Hagen. Rabea Leikop (25) und Mike Warnecke (27) wollen die Zukunft auf dem Land mitgestalten – zum Beispiel bei der Utopia-Bundeskonferenz ab Freitag.

Das Leben auf dem Land birgt Annehmlichkeiten, aber auch Herausforderungen – gerade für junge Menschen. Aus diesem Grund findet von Freitag bis Sonntag – wegen Corona rein digital – die erste Utopia-Bundeskonferenz statt. Dabei handelt es sich um ein Treffen junger Menschen, die das Landleben schätzen und seine Zukunft gestalten wollen. So wie Rabea Leikop (25/Brilon) und Mike Warnecke (27/Kirchhundem).

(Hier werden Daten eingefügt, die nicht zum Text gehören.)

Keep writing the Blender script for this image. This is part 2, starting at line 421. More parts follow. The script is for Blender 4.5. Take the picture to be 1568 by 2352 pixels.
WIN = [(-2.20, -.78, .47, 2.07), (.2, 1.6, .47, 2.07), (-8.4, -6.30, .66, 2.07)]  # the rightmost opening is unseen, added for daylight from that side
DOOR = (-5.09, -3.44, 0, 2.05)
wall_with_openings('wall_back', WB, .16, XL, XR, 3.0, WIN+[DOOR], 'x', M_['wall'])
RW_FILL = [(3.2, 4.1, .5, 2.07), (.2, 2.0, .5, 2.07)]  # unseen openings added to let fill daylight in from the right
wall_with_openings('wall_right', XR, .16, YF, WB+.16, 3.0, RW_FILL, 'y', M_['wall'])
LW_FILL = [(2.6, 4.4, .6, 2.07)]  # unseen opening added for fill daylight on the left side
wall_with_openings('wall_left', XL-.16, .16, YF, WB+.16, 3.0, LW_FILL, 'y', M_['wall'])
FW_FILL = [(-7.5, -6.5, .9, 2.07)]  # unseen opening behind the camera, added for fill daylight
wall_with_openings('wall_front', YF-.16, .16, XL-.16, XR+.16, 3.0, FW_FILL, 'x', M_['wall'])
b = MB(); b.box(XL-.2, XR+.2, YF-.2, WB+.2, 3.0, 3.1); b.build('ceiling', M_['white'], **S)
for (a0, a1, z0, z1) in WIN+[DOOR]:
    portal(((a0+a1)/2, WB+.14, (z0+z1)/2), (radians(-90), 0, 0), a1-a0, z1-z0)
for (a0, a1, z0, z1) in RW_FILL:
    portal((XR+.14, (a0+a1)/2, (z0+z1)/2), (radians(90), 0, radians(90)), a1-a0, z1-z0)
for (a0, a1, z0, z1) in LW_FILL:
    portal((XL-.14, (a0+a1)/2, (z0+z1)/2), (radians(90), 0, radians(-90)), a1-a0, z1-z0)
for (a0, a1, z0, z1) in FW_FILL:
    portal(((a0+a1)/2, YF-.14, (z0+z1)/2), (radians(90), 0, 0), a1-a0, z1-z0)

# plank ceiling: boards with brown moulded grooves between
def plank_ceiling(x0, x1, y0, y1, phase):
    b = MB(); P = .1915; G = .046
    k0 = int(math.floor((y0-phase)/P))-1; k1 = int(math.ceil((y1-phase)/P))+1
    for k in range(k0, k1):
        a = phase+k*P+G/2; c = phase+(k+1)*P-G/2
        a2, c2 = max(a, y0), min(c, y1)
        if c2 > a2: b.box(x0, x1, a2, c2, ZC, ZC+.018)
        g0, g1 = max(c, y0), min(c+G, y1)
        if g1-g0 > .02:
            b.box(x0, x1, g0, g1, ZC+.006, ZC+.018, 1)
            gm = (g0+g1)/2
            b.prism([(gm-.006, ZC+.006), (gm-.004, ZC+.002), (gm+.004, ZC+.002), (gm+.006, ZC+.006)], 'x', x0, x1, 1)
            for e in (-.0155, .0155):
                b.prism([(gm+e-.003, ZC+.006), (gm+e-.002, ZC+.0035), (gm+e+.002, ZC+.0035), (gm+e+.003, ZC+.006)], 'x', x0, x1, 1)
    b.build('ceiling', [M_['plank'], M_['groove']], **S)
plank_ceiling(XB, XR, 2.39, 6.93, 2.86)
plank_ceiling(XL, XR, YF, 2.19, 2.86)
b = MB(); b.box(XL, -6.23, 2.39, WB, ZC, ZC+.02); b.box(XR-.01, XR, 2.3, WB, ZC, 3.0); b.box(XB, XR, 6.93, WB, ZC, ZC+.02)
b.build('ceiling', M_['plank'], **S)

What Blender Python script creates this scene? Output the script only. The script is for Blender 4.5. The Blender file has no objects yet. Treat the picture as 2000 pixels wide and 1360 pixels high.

Viele junge Menschen zieht es in die Städte. Warum Sie nicht? Ein Plädoyer auf das Landleben, bitte.

Mike Warnecke: Ich denke nicht, dass man in der Stadt sein muss, um die Welt gesehen zu haben. Dort wächst man fast behüteter auf als auf dem Land, wo man viel mehr mitkriegt von der Welt und wie sie funktioniert. Ich habe eine ganze Zeit in Köln gewohnt, habe mich aber bewusst für eine Rückkehr entschieden, weil ich es mag, in dem Dorf zu sein, in dem ich jeden kenne, wo ich fast überall klingeln kann, wenn ich Hilfe brauche.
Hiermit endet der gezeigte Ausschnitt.